His average drive with the Byron Nelson wooden driver went 247 yards. The ball carried 270 yards off his driver, which measured 45” and 230 off the relic, which measured 43”.

He swung the 150-gram steel shaft in the persimmon at 106 miles per hour. He swung the 75-gram graphite shaft in his driver at 113 miles per hour. A driver two inches longer and two ounces lighter enabled Campbell to generate more speed. According to golf club designer Tom Wishon in a post on GolfWRX.com, each mile-per-hour of clubhead speed equals 2.8 yards of carry. He wrote that advancements in golf equipment account for at best, 25 percent of the distance increase.

The average clubhead speed increased from 104 mph in 1980 to 113 in 2016. Andrew Loupe led the PGA Tour with 125.5 average clubhead speed. He recorded a top measured speed of 130.9 mph.
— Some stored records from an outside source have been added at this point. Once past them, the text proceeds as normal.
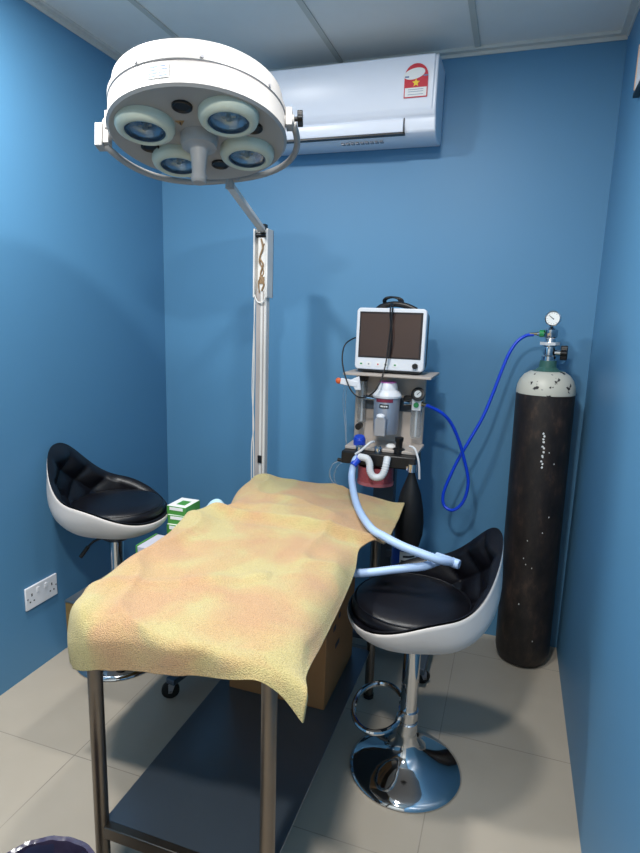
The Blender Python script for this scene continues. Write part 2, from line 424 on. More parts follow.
# ------------------------------------------------------------------ towel
def towel():
    # rows back -> front, columns left hang, left edge, ..., right edge, right hang
    R = [
     [(-1.10, 2.33, .70), (-1.05, 2.30, .822), (-.93, 2.315, .842), (-.78, 2.30, .838), (-.62, 2.27, .832), (-.47, 2.235, .828), (-.36, 2.19, .824)],
     [(-1.10, 2.10, .70), (-1.05, 2.12, .818), (-.93, 2.15, .838), (-.78, 2.14, .836), (-.62, 2.10, .832), (-.46, 2.06, .828), (-.362, 2.02, .800)],
     [(-1.04, 1.90, .70), (-.985, 1.92, .824), (-.90, 1.94, .838), (-.78, 1.92, .836), (-.62, 1.88, .834), (-.47, 1.86, .830), (-.362, 1.84, .800)],
     [(-1.12, 1.80, .70), (-1.065, 1.80, .822), (-.93, 1.82, .822), (-.78, 1.80, .824), (-.62, 1.77, .824), (-.48, 1.77, .818), (-.425, 1.765, .806)],
     [(-1.13, 1.68, .69), (-1.065, 1.69, .818), (-.93, 1.69, .822), (-.78, 1.68, .824), (-.62, 1.66, .822), (-.47, 1.65, .818), (-.412, 1.64, .770)],
     [(-1.11, 1.43, .68), (-1.045, 1.43, .816), (-.92, 1.43, .819), (-.78, 1.43, .819), (-.60, 1.45, .820), (-.45, 1.46, .816), (-.398, 1.46, .760)],
     [(-1.10, 1.24, .67), (-1.04, 1.23, .814), (-.90, 1.23, .818), (-.76, 1.23, .818), (-.59, 1.24, .820), (-.44, 1.25, .817), (-.385, 1.24, .760)],
     [(-1.03, 1.10, .67), (-1.00, 1.085, .806), (-.88, 1.085, .816), (-.74, 1.085, .818), (-.58, 1.09, .820), (-.44, 1.10, .816), (-.372, 1.09, .775)],
     [(-.985, 1.045, .68), (-.960, 1.018, .775), (-.86, 1.02, .790), (-.73, 1.025, .800), (-.575, 1.03, .812), (-.445, 1.045, .806), (-.350, 1.03, .775)],
     [(-.965, 1.045, .675), (-.948, 1.015, .692), (-.85, 1.018, .712), (-.72, 1.02, .735), (-.575, 1.02, .757), (-.455, 1.02, .778), (-.352, 1.01, .715)],
    ]
    P = [[Vector(p) for p in row] for row in R]
    def cr(a, b_, c, d, t):
        return .5 * ((2 * b_) + (c - a) * t + (2 * a - 5 * b_ + 4 * c - d) * t * t + (3 * b_ - a - 3 * c + d) * t ** 3)
    nr, nc = len(P), len(P[0]); SU, SV = 20, 18
    def interp(L, s):
        i = min(int(s), len(L) - 2); t_ = s - i
        return cr(L[max(i - 1, 0)], L[i], L[i + 1], L[min(i + 2, len(L) - 1)], t_)
    W, HH = (nc - 1) * SU, (nr - 1) * SV
    bm = NB(); G = []
    for j in range(HH + 1):
        sv = j / SV; rowp = [interp([P[r][c] for r in range(nr)], sv) for c in range(nc)]; g = []
        for i in range(W + 1):
            p = interp(rowp, i / SU)
            top = max(0, min(1, (p.z - .78) / .03))
            f = noise.noise(Vector((p.x * 4.2, p.y * 3.4, 1.3))) * .014 + noise.noise(Vector((p.x * 11 + p.y * 5, p.y * 9, 4.1))) * .009
            rdg = 1 - abs(noise.noise(Vector((p.x * 3.1 + 7, p.y * 2.3 - p.x, 2.2)))) * 2.2
            f += .016 * max(0, rdg) ** 6 - .004
            # long soft folds
            f += .010 * math.exp(-((p.y - (1.22 + .55 * (p.x + .95))) / .03) ** 2) * (1 if p.x < -.6 else .3)
            f += .022 * math.exp(-((p.y - (1.83 - .06 * (p.x + .7))) / .022) ** 2) - .004 * math.exp(-((p.y - 1.78) / .02) ** 2)
            f += .014 * math.exp(-((p.x + .93 + .25 * (p.y - 1.0)) / .022) ** 2) * max(0, 1 - (p.y - 1.0) / .4)
            f += .005 * math.exp(-((p.y - (2.02 + .25 * (p.x + .5))) / .02) ** 2)
            edge = max(0, (1.07 - p.y) / .06)
            p.z += f * top + .006 * top
            p.y -= edge * (.007 * math.sin(p.x * 34) + .006 * noise.noise(Vector((p.x * 12, p.z * 8, 0))))
            if p.z < .72 or j >= HH - 2: p.z += .004 * noise.noise(Vector((p.x * 20, 0, 3)))
            if j < 6: p.y += .01 * noise.noise(Vector((p.x * 14, 2, 3)))
            g.append(bm.verts.new(p))
        G.append(g)
    for j in range(HH):
        for i in range(W): bm.faces.new((G[j][i], G[j][i + 1], G[j + 1][i + 1], G[j + 1][i]))
    o = obj('towel', bm, TOWEL, ang=180, origin=(-.72, 1.6, .8))
    s = o.modifiers.new('thick', 'SOLIDIFY'); s.thickness = .007; s.offset = -1
    # hanging front right corner point
    bm = NB()
    o2pts = [[(-.475, 1.008, .786), (-.42, 1.0, .79), (-.372, .998, .80), (-.345, 1.02, .80)],
             [(-.44, 1.0, .755), (-.41, .99, .758), (-.368, .988, .765), (-.338, 1.02, .77)],
             [(-.400, .998, .722), (-.385, .99, .722), (-.36, .99, .73), (-.335, 1.015, .735)],
             [(-.366, .998, .688), (-.362, .996, .688), (-.356, .998, .69), (-.35, 1.004, .695)]]
    bm.free()
    return o
tw = towel()
tag(tw, 'crumpled yellow and peach terry towel draped over the examination table', 'towel')

# ------------------------------------------------------------------ cardboard box
t = thing('cardboard_box', 'brown cardboard carton on the lower steel shelf of the table', 'box', (-.69, 1.87, .2205))
b = NB(); box(b, -.186, .178, -.18, .18, 0, .34); obj('carton', b, CARD, t, bevel=.003)
b = NB(); box(b, -.186, .178, -.03, .03, .34, .3408); box(b, -.03, .03, -.1815, -.18, .25, .34); obj('tape', b, TAPE, t)
b = NB()
for k, (yy, zz, ln) in enumerate([(-.10, .25, .03), (-.04, .27, .025), (-.07, .17, .05)]):
    box(b, .1775, .1788, yy, yy + ln, zz, zz + .018)
for k in range(5): box(b, -.05 + k * .022, -.037 + k * .022, -.1812, -.18, .03, .048)
pieces('printed_mark', b, INK, t)

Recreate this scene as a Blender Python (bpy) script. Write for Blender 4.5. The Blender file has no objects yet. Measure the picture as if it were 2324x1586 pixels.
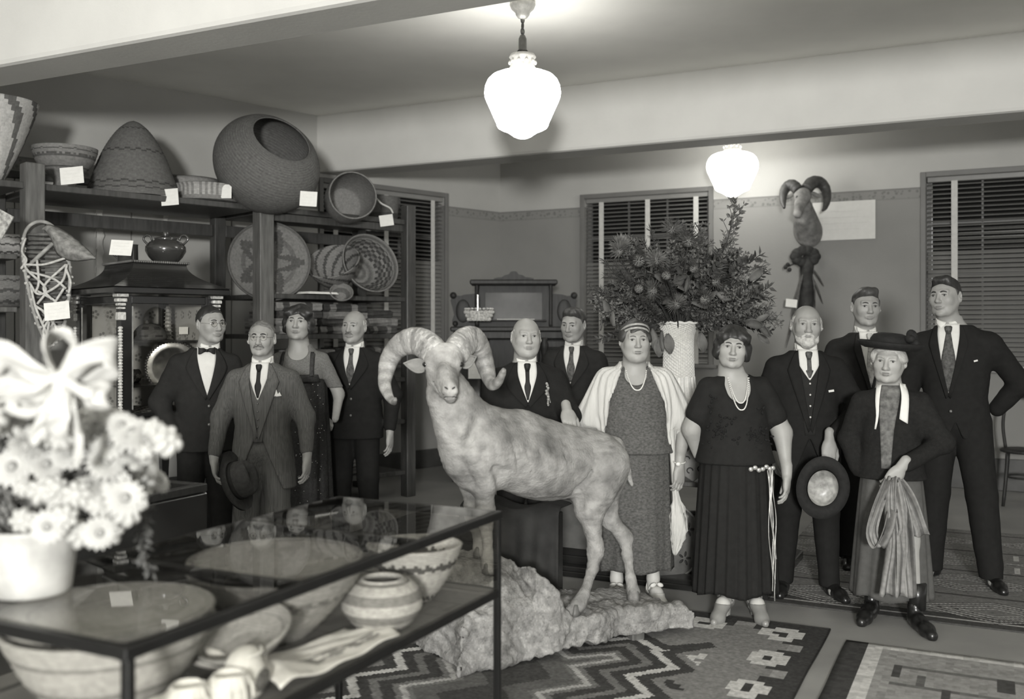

In all, 14 pros averaged 120 mph or better.

Using high-speed film analysis, experts estimate legendary amateur Bobby Jones had a swing speed of 117 miles per hour in the 1930s - using hickory shafts. Only 27 players on the PGA Tour in 2015-16 had a faster average. It’s reasonable to assume Jones, who was one of the longer hitters of the day and the game’s greatest amateur, would have no trouble keeping up if given modern equipment.

While the distance a golf ball carries is important, Wishon also makes another key point. Fairways are mown at roughly ½ inch on the PGA Tour now, significantly lower than in the past, although courses benefit from extensive irrigation.

Brandt Snedeker, who is slightly shorter than average, played back-to-back rounds on the Sea Island Plantation course for an article that appeared in USA Today. He played one round with his clubs and the next with steel-shafted persimmon woods and irons and a balata ball from the mid-80s. With the driver, he observed a 25-30 yard difference on well-struck shots. The gap stretched to 50-60 yards on mishit shots.

Needless to say, Snedeker and his cohorts are glad they don’t have to play for a living with equipment from a previous era. And, the legends from the past would’ve loved to tee up their graphite/titanium beauty and swing away.